What to work on:
What follows is a listing; give it again exactly, in its entirety.
**********
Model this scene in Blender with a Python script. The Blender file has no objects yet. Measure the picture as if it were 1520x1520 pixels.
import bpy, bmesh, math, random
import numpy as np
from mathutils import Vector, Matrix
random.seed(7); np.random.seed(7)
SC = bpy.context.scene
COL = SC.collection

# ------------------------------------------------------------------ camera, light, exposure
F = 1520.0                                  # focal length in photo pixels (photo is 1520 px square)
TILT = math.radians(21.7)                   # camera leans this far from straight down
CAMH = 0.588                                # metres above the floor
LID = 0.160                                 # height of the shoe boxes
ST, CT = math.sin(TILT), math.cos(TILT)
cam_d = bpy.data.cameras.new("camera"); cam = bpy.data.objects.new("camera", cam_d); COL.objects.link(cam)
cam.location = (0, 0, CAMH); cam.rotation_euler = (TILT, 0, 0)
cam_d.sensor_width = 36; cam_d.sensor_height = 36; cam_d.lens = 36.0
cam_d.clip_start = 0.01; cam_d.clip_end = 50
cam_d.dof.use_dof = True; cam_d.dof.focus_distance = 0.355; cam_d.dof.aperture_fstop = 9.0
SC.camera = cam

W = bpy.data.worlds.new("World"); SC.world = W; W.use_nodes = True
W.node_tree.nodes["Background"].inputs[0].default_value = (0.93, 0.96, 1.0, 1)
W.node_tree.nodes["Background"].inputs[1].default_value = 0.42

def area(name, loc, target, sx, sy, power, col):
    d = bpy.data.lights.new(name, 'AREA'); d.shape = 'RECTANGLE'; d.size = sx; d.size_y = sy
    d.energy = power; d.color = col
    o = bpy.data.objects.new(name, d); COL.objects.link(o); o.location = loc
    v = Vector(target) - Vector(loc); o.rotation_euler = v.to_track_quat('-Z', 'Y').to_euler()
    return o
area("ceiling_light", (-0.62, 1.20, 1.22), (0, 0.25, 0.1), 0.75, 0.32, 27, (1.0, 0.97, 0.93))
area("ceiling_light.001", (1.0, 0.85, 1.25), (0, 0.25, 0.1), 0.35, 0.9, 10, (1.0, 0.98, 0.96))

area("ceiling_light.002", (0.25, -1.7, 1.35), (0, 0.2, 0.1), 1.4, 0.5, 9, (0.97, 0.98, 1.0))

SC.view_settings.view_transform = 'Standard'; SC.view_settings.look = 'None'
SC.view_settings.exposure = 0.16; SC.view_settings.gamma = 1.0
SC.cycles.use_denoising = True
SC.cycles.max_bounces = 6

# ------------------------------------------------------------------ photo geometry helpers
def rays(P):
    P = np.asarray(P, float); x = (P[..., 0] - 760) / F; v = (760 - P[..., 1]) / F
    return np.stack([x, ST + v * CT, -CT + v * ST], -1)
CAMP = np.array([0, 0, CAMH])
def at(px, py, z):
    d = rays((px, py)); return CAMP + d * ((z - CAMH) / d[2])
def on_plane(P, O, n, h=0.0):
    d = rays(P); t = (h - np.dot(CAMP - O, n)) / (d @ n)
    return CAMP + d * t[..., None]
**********
Task answer:
Model this scene in Blender with a Python script. The Blender file has no objects yet. Measure the picture as if it were 1520x1520 pixels.
import bpy, bmesh, math, random
import numpy as np
from mathutils import Vector, Matrix
random.seed(7); np.random.seed(7)
SC = bpy.context.scene
COL = SC.collection

# ------------------------------------------------------------------ camera, light, exposure
F = 1520.0                                  # focal length in photo pixels (photo is 1520 px square)
TILT = math.radians(21.7)                   # camera leans this far from straight down
CAMH = 0.588                                # metres above the floor
LID = 0.160                                 # height of the shoe boxes
ST, CT = math.sin(TILT), math.cos(TILT)
cam_d = bpy.data.cameras.new("camera"); cam = bpy.data.objects.new("camera", cam_d); COL.objects.link(cam)
cam.location = (0, 0, CAMH); cam.rotation_euler = (TILT, 0, 0)
cam_d.sensor_width = 36; cam_d.sensor_height = 36; cam_d.lens = 36.0
cam_d.clip_start = 0.01; cam_d.clip_end = 50
cam_d.dof.use_dof = True; cam_d.dof.focus_distance = 0.355; cam_d.dof.aperture_fstop = 9.0
SC.camera = cam

W = bpy.data.worlds.new("World"); SC.world = W; W.use_nodes = True
W.node_tree.nodes["Background"].inputs[0].default_value = (0.93, 0.96, 1.0, 1)
W.node_tree.nodes["Background"].inputs[1].default_value = 0.42

def area(name, loc, target, sx, sy, power, col):
    d = bpy.data.lights.new(name, 'AREA'); d.shape = 'RECTANGLE'; d.size = sx; d.size_y = sy
    d.energy = power; d.color = col
    o = bpy.data.objects.new(name, d); COL.objects.link(o); o.location = loc
    v = Vector(target) - Vector(loc); o.rotation_euler = v.to_track_quat('-Z', 'Y').to_euler()
    return o
area("ceiling_light", (-0.62, 1.20, 1.22), (0, 0.25, 0.1), 0.75, 0.32, 27, (1.0, 0.97, 0.93))
area("ceiling_light.001", (1.0, 0.85, 1.25), (0, 0.25, 0.1), 0.35, 0.9, 10, (1.0, 0.98, 0.96))

area("ceiling_light.002", (0.25, -1.7, 1.35), (0, 0.2, 0.1), 1.4, 0.5, 9, (0.97, 0.98, 1.0))

SC.view_settings.view_transform = 'Standard'; SC.view_settings.look = 'None'
SC.view_settings.exposure = 0.16; SC.view_settings.gamma = 1.0
SC.cycles.use_denoising = True
SC.cycles.max_bounces = 6

# ------------------------------------------------------------------ photo geometry helpers
def rays(P):
    P = np.asarray(P, float); x = (P[..., 0] - 760) / F; v = (760 - P[..., 1]) / F
    return np.stack([x, ST + v * CT, -CT + v * ST], -1)
CAMP = np.array([0, 0, CAMH])
def at(px, py, z):
    d = rays((px, py)); return CAMP + d * ((z - CAMH) / d[2])
def on_plane(P, O, n, h=0.0):
    d = rays(P); t = (h - np.dot(CAMP - O, n)) / (d @ n)
    return CAMP + d * t[..., None]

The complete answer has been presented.